- [What you need to do] Set the lines down again exactly, first line through the line that contains "SH2 = [rock_shape(3, RNG) for _ in range(8)]", with no pictures.

--- Begin Recorded data ---

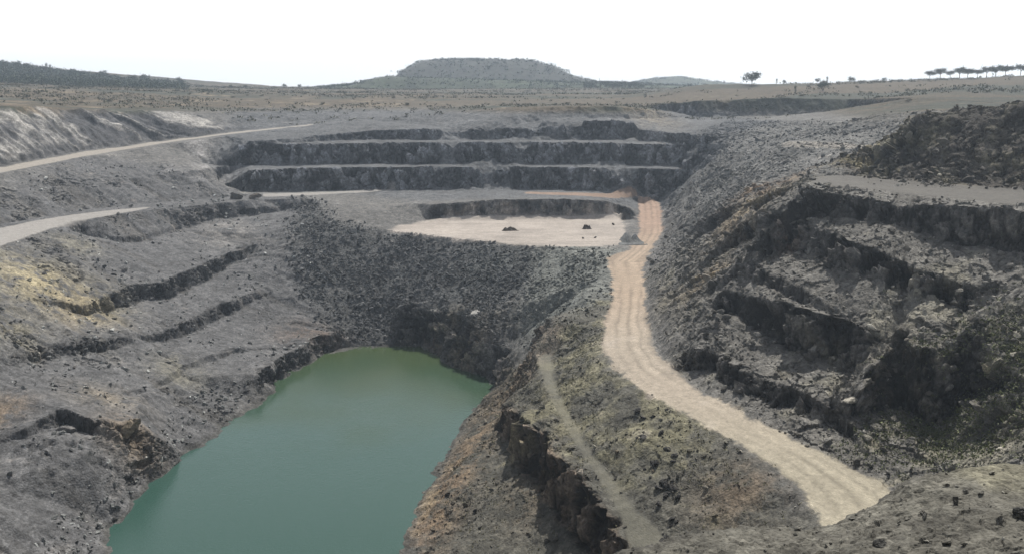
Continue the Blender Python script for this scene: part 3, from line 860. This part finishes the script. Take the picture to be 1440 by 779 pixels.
HILLS = []
MAT_HILL = earth_material('hill scrub', 0.4, 0.15, 0.25)
hill('hill', 'flat topped bluish grey mesa hill rising on the skyline', 1250, [(455, 124), (500, 122), (545, 118), (572, 108), (588, 97), (603, 89.5), (625, 87.5), (690, 87), (745, 87.5), (757, 92), (778, 97), (790, 104), (805, 111), (830, 117), (900, 120), (960, 123)], 230, MAT_HILL, (.030, .032, .026), 3.2, scrub=(1500, 2.2, 'dark scrub growing over the sides and rim of the mesa'))
hill('hill', 'low green wooded foothill in front of the flat topped hill', 1000, [(440, 126), (480, 124), (505, 121), (525, 115), (545, 109.5), (562, 108.5), (580, 110), (640, 112), (720, 115), (800, 117), (860, 119), (930, 121), (1010, 123)], 105, MAT_HILL, (.030, .040, .022), 1.6)
hill('hill', 'small pale green hill on the skyline right of the mesa', 1700, [(860, 122), (885, 118), (905, 113.5), (925, 110.5), (945, 109.5), (965, 112), (985, 115), (1010, 118), (1060, 121)], 200, MAT_HILL, (.05, .06, .04), 1.5, scrub=(350, 2.4, 'green scrub on the small hill right of the mesa'))

# ------------------------------------------------------------------ loose stone
def ico(sub):
    import bmesh
    bm = bmesh.new()
    bmesh.ops.create_icosphere(bm, subdivisions=sub, radius=1)
    v = np.array([q.co[:] for q in bm.verts]); f = np.array([[q.index for q in p.verts] for p in bm.faces])
    bm.free()
    return v, f


def rock_shape(sub, rng):
    v, f = ico(sub)
    v = v.copy()
    for _ in range(9):                       # cut flat facets off the lump
        n = rng.normal(size=3); n /= np.linalg.norm(n)
        d = v @ n - rng.uniform(.22, .66)
        v -= np.clip(d, 0, None)[:, None] * n
    v *= np.array([1, rng.uniform(.6, 1), rng.uniform(.45, .8)])
    v += rng.normal(size=v.shape) * .04
    return v, f


SH1 = [rock_shape(2, RNG) for _ in range(10)]
SH2 = [rock_shape(3, RNG) for _ in range(8)]


def rotmats(n, rng, tilt=.6):
    a = rng.uniform(0, 2 * np.pi, n); b = rng.normal(0, tilt, n); c_ = rng.normal(0, tilt, n)
    ca, sa, cb, sb, cc, sc_ = np.cos(a), np.sin(a), np.cos(b), np.sin(b), np.cos(c_), np.sin(c_)
    Rz = np.zeros((n, 3, 3)); Rz[:, 0, 0] = ca; Rz[:, 0, 1] = -sa; Rz[:, 1, 0] = sa; Rz[:, 1, 1] = ca; Rz[:, 2, 2] = 1
    Rx = np.zeros((n, 3, 3)); Rx[:, 0, 0] = 1; Rx[:, 1, 1] = cb; Rx[:, 1, 2] = -sb; Rx[:, 2, 1] = sb; Rx[:, 2, 2] = cb
    Ry = np.zeros((n, 3, 3)); Ry[:, 1, 1] = 1; Ry[:, 0, 0] = cc; Ry[:, 0, 2] = sc_; Ry[:, 2, 0] = -sc_; Ry[:, 2, 2] = cc
    return Rz @ Rx @ Ry


GXX = (FI.x0 + np.arange(FI.nx) * FI.d)[None, :] + np.zeros((FI.ny, 1))
GYY = (FI.y0 + np.arange(FI.ny) * FI.d)[:, None] + np.zeros((1, FI.nx))
ROADS = np.clip(box(smooth_m, 2, 1) * 1.6, 0, 1)
IN_VIEW = (np.abs(GXX) < 0.66 * GYY + 25) & (HF > 0.4)
PATCHY = np.clip(0.35 + 1.3 * fbm(GXX[::4, ::4].ravel(), GYY[::4, ::4].ravel(), 0 * GXX[::4, ::4].ravel(), 9, 3, .6, seed=501), 0, 1).reshape(GXX[::4, ::4].shape)
PATCHY = np.kron(PATCHY, np.ones((4, 4)))[:FI.ny, :FI.nx].astype(np.float32)


def scatter(W, n, rng):
    W = (W * IN_VIEW).ravel().astype(np.float64)
    k = rng.choice(len(W), n, p=W / W.sum())
    x = GXX.ravel()[k] + rng.uniform(-.2, .2, n); y = GYY.ravel()[k] + rng.uniform(-.2, .2, n)
    return x, y


def stones(name, label, W, n, smin, smed, smax, colr, var, rng, cat='rubble', shapes=None):
    x, y = scatter(W, n, rng)
    P, m, nn = surface(x, y)
    s = np.clip(smed * np.exp(rng.normal(0, .7, n)), smin, smax)
    Rm = rotmats(n, rng)
    which = rng.integers(0, len(shapes or SH1), n)
    Vs, Fs, Cs, o = [], [], [], 0
    base = 0.55 * albedo(P, m) + 0.45 * np.array(colr)[None, :]
    for k, (v, f) in enumerate(shapes or SH1):
        sel = np.where(which == k)[0]
        if not len(sel):
            continue
        vv = np.einsum('nij,vj->nvi', Rm[sel], v) * s[sel, None, None] + (P[sel] + np.array([0, 0, 1]) * (0.18 * s[sel])[:, None])[:, None, :]
        Vs.append(vv.reshape(-1, 3))
        Fs.append((f[None] + (np.arange(len(sel)) * len(v))[:, None, None]).reshape(-1, 3) + o)
        o += vv.shape[0] * vv.shape[1]
        cc = base[sel] * np.exp(rng.normal(0, var, len(sel)))[:, None]
        Cs.append(np.repeat(cc, len(v), 0))
    ob = mesh_np(name, np.concatenate(Vs), np.concatenate(Fs), MAT_STONE, np.clip(np.concatenate(Cs), .015, .7), smooth=False)
    return prop(ob, label, cat, kind='stuff')


steepw = np.clip((STEEP - 0.25) / 0.4, 0.15, 1)
foot = box(CLIFF, 9, 2)                       # talus gathers near the faces
NR = 1 - ROADS
dist2 = 1.0 / (GXX ** 2 + GYY ** 2 + 400)
Q_ = QUAL if QUAL < 1 else 1
stones('rubble', 'dark tumbled blocks covering the slope at the head of the lake', M['rubble'] * NR * (.25 + PATCHY), int(17000 * Q_), .10, .23, 1.1, (.085, .087, .088), .40, RNG)
stones('rubble', 'broken rock strewn over the benches of the right pit wall', M['right'] * NR * (.1 + .6 * PATCHY + 1.3 * foot) * np.clip(1.4 - CLIFF, .1, 1) * dist2, int(14000 * Q_), .08, .20, 1.1, (.12, .115, .105), .45, RNG)
stones('rubble', 'grey rubble on the shoulder right of the far haul road', M['shoulder'] * NR * (.15 + PATCHY), int(6000 * Q_), .10, .24, 1.4, (.13, .13, .128), .32, RNG)
stones('rubble', 'blocks and stones on the rocky flank right of the haul road', M['flank'] * NR * (.15 + PATCHY), int(4200 * Q_), .08, .19, 1.4, (.13, .125, .112), .32, RNG)
stones('rubble', 'broken blocks over the dark mound above the gravel track', M['mound'] * (.15 + PATCHY), int(4000 * Q_), .12, .26, 1.5, (.10, .095, .085), .5, RNG)
stones('rubble', 'finer grey green rubble between the dark slope and the haul road', M['apron'] * NR * (.1 + PATCHY), int(2200 * Q_), .12, .24, .8, (.13, .135, .125), .4, RNG)
stones('rubble', 'loose stones lying on the left pit slope', M['left'] * NR * (.05 + PATCHY ** 2 + 1.5 * foot + 1.6 * (HF > .6) * (HF < 4.5)), int(4200 * Q_), .12, .26, .9, (.20, .21, .20), .55, RNG)
stones('rubble', 'stones and blocks on the rocky spur beside the lake', M['spur'] * NR * (.12 + PATCHY ** 2 + 1.6 * foot), int(5500 * Q_), .08, .15, .9, (.12, .112, .095), .45, RNG)
stones('rubble', 'small stones littering the near gravel spur', M['front'] * (.2 + PATCHY), int(11000 * Q_), .02, .045, .25, (.13, .127, .115), .40, RNG)

# ------------------------------------------------------------------ boulders one can single out
def ground_at(px, py):
    h = hit(px, py)
    P, m, nn = surface(np.array([h[0]]), np.array([h[1]]))
    return P[0], albedo(P, m)[0]


def boulder(px, py, w, label, colr, flat=.6, long=.75, rz=None, sink=.12, group=None, k=None):
    P, _ = ground_at(px, py)
    rng = np.random.default_rng(int(px * 7 + py * 13))
    v, f = SH2[(int(px) + int(py)) % len(SH2) if k is None else k]
    v = v / np.abs(v).max(0) * np.array([1, long, flat]) * w / 2
    col = np.repeat(np.array(colr, np.float32)[None, :], len(v), 0) * (1 + .15 * rng.normal(size=(len(v), 1)))
    v = v - [0, 0, v[:, 2].min()]
    o = mesh_np('boulder', v, f, MAT_STONE, np.clip(col, .02, .8), smooth=False)
    o.location = (P[0], P[1], P[2] - sink * w * flat)
    o.rotation_euler = (rng.normal(0, .1), rng.normal(0, .1), rng.uniform(0, 6.28) if rz is None else rz)
    return prop(o, label, 'boulder', group)


boulder(331, 280, 5.0, 'big dark block with pale top beside the left bench track, left of a pair', (.10, .09, .08), .55, .7, 0.2, group='blocks beside the left bench track')
boulder(358, 280, 5.2, 'big dark block with pale top beside the left bench track, right of a pair', (.11, .095, .08), .55, .7, -.1, group='blocks beside the left bench track')
boulder(1196, 577, 3.9, 'long pale slab lying on the slope above the haul road', (.36, .34, .29), .28, .5, .45)
boulder(671, 443, 4.2, 'pale white slab tilted over the dark hollow above the lake head', (.27, .265, .25), .35, .6, .3)
boulder(1430, 727, .55, 'dark angular block on the near gravel at the right edge', (.07, .07, .065), .7, .8)
boulder(1238, 769, .42, 'dark flat stone on the near gravel bank below the haul road end', (.06, .06, .055), .6, .8)
boulder(863, 317, 1.3, 'small dark boulder at the back right of the pale quarry floor', (.07, .065, .06), .8, .9)
boulder(820, 336, 1.1, 'small dark boulder near the front of the pale quarry floor, left of two', (.09, .085, .08), .6, .9)
boulder(837, 335, 1.2, 'small dark boulder near the front of the pale quarry floor, right of two', (.09, .085, .08), .6, .9)
boulder(186, 612, 4.6, 'big shaded outcrop block on the lower left slope near the shore', (.17, .14, .10), .8, .8, .4, .3)
boulder(90, 605, 3.8, 'big grey block half buried in the lower left slope', (.14, .135, .13), .6, .7, .4, .3)
boulder(1235, 225, 3.2, 'pale yellowish boulder under the dark mound beside the gravel track', (.30, .27, .17), .6, .8)
boulder(1360, 572, 2.0, 'pale boulder among scrub on the lower right wall', (.30, .29, .25), .6, .8)
boulder(1395, 512, 2.6, 'buff coloured block among green scrub on the right wall', (.26, .24, .18), .6, .8)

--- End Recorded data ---

- [Solution to this exercise]
Continue the Blender Python script for this scene: part 3, from line 860. This part finishes the script. Take the picture to be 1440 by 779 pixels.
HILLS = []
MAT_HILL = earth_material('hill scrub', 0.4, 0.15, 0.25)
hill('hill', 'flat topped bluish grey mesa hill rising on the skyline', 1250, [(455, 124), (500, 122), (545, 118), (572, 108), (588, 97), (603, 89.5), (625, 87.5), (690, 87), (745, 87.5), (757, 92), (778, 97), (790, 104), (805, 111), (830, 117), (900, 120), (960, 123)], 230, MAT_HILL, (.030, .032, .026), 3.2, scrub=(1500, 2.2, 'dark scrub growing over the sides and rim of the mesa'))
hill('hill', 'low green wooded foothill in front of the flat topped hill', 1000, [(440, 126), (480, 124), (505, 121), (525, 115), (545, 109.5), (562, 108.5), (580, 110), (640, 112), (720, 115), (800, 117), (860, 119), (930, 121), (1010, 123)], 105, MAT_HILL, (.030, .040, .022), 1.6)
hill('hill', 'small pale green hill on the skyline right of the mesa', 1700, [(860, 122), (885, 118), (905, 113.5), (925, 110.5), (945, 109.5), (965, 112), (985, 115), (1010, 118), (1060, 121)], 200, MAT_HILL, (.05, .06, .04), 1.5, scrub=(350, 2.4, 'green scrub on the small hill right of the mesa'))

# ------------------------------------------------------------------ loose stone
def ico(sub):
    import bmesh
    bm = bmesh.new()
    bmesh.ops.create_icosphere(bm, subdivisions=sub, radius=1)
    v = np.array([q.co[:] for q in bm.verts]); f = np.array([[q.index for q in p.verts] for p in bm.faces])
    bm.free()
    return v, f


def rock_shape(sub, rng):
    v, f = ico(sub)
    v = v.copy()
    for _ in range(9):                       # cut flat facets off the lump
        n = rng.normal(size=3); n /= np.linalg.norm(n)
        d = v @ n - rng.uniform(.22, .66)
        v -= np.clip(d, 0, None)[:, None] * n
    v *= np.array([1, rng.uniform(.6, 1), rng.uniform(.45, .8)])
    v += rng.normal(size=v.shape) * .04
    return v, f


SH1 = [rock_shape(2, RNG) for _ in range(10)]
SH2 = [rock_shape(3, RNG) for _ in range(8)]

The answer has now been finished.